Why does SIMPL include both green and near-infrared wavelengths of light?

ICESat-2 will use both, and we know the two wavelengths react differently to features like water sitting on the ice, or places where the top of the isn't entirely solid. MABEL also had both green and near-infrared light, but the two beams didn't line up exactly on the instrument, meaning they measured the ice at slightly different times. That was an issue when it came to comparing the results; you can't accurately compare readings that aren't taken at the exact same time. By placing the beams exactly together on SIMPL, the scientists will be able to better compare how the two wavelengths interpret data and track ice elevation. All of this information will help with the software design of ICESat-2, ensuring that we can more accurately analyze the data it returns.

Once ICESat-2 is launched, how will the data it gathers help your work in the lab?

After the satellite is in orbit, I'll use the data it collects to continue studying the flow of ice shelves, particularly the Ross Ice Shelf in Antarctica. Ice shelves are the floating parts of our ice sheets; they form where an ice sheet flows down to a coast and begins to float on the ocean surface. Ice shelves are the only part of an ice sheet that are in contact with both the atmosphere and the ocean, so they're part of this insanely integrated atmosphere, ocean and ice system.

What can you learn by studying ice shelf flow?

Ice shelves are very sensitive and they're basically barometers for what the rest of the ice sheet might experience in contact with both a warming ocean and a warming atmosphere. The models I create can help contribute to better understanding of the effect of tides and the atmosphere on ice sheets in Antarctica.

What are you looking at specifically with these models?

Right now, I'm especially interested in looking at the grounding zone of glaciers. Grounding zones are generally in protected bays, where flowing ice sheets stop resting on solid ground. Just out from the grounding zone, an ice shelf becomes fully buoyant and reacts to motion in the water. It's a very interesting, highly dynamic zone of the ice shelf, where tides can sometimes change up to four meters throughout the course of a day. And in grounding zones, these tides can change the height of the ice shelves significantly.

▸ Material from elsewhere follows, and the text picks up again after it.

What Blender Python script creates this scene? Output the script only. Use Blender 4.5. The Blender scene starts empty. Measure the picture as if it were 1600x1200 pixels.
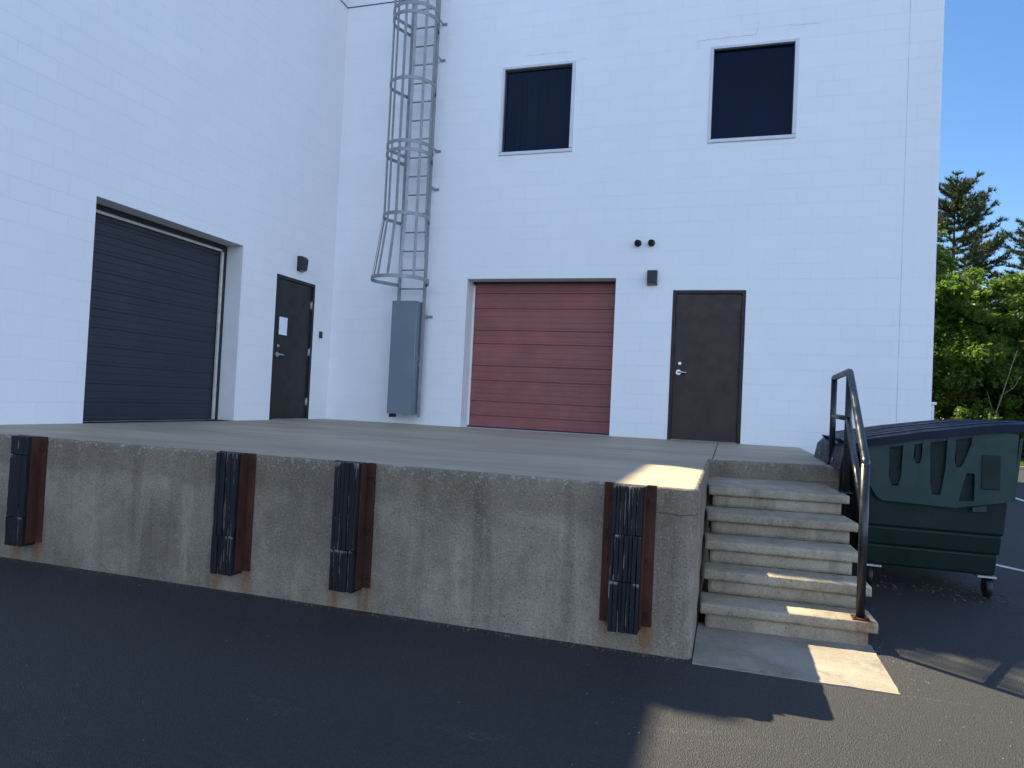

What happens when the tides change the height of an ice shelf?

What the tides do to the over the course of a day is just shocking to me, that the ice shelves are able to respond this way. So getting a good handle on that sort of process of how these things are responding, is what the modeling is all about. Scientists are studying how ice sheets, including ice shelves are thinning, but to get accurate measurements, we have to understand how much the height of the ice shelves change due to the tides. From there, we can work out the rate at which the ice sheets are thinning.

What are you looking forward to learning?

I think that measuring the height of shelves is going to be easier in the near future, with the launch of ICESat-2. The satellite will precisely measure elevation and additionally, it'll measure different times of the tidal state, so you can actually start to see the full elevation change in response to the tides. I can't wait for ICESat-2 to get up.